Nowadays there's a native padStart function and the left-pad package is deprecated as a result.



They used a flawed benchmarking methodology.

JITs only optimize hot code which means any benchmark without a warmup is going to measure cold + hot code time.

Further, JITs will optimize away unused results. They aren't using the leftpad results in any meaningful way.

What they are likely measuring is how long it takes for the JIT to optimize the benchmarking framework.

watch: https://vimeo.com/78900556 for how to microbenchmark a JITed language.


Yeah benchmarks can be much more difficult to get right than it might seem at first glance. Good thing they didn't try to write their own benchmarking code, otherwise they might have fallen into those traps you just mentioned.

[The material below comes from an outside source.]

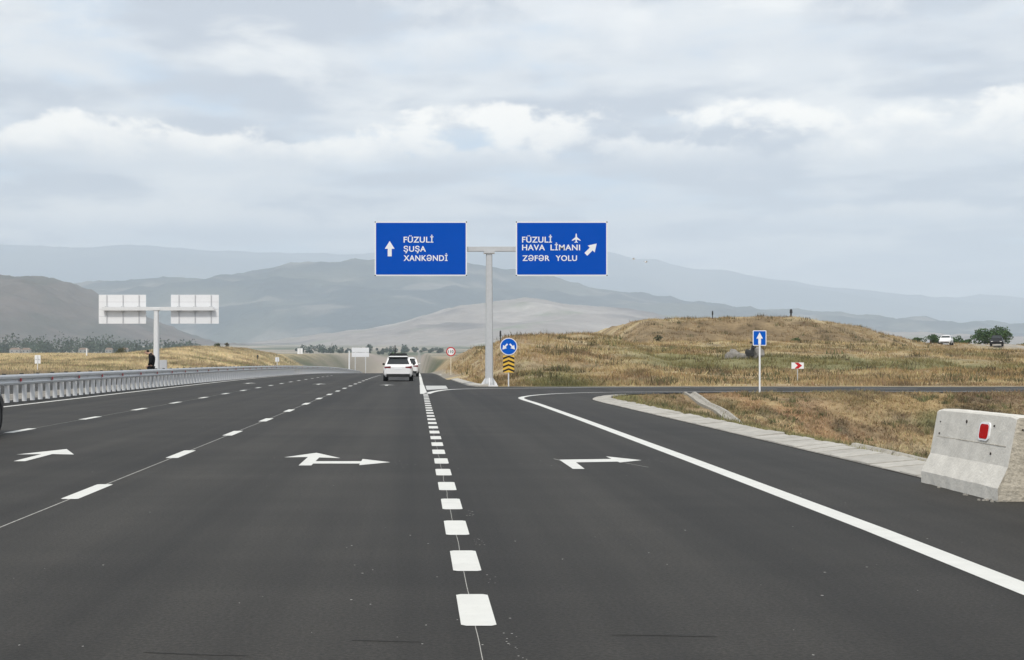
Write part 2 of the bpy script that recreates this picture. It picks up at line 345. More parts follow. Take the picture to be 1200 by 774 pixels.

Luckily, they didn't, and instead pulled in the the `benchmark` library as a development dependency[1]. The author of said library works on V8, and already considered all those problems and much, much, more[2].

[1]: https://github.com/left-pad/left-pad/blob/master/perf/perf.j...

[2]: https://mathiasbynens.be/notes/javascript-benchmarking


I know, I read the benchmark suite code. The benchmark suite itself isn't doing the things I said it isn't doing.

Sure, It's popular. It's also wrong.


Okay, you win. I'm not going to read the entire source of that package just to make a point. Though I do find it strange that the author of that library would write an entire blog post on the topic and then not take his own advice in the implementation of the library he wrote.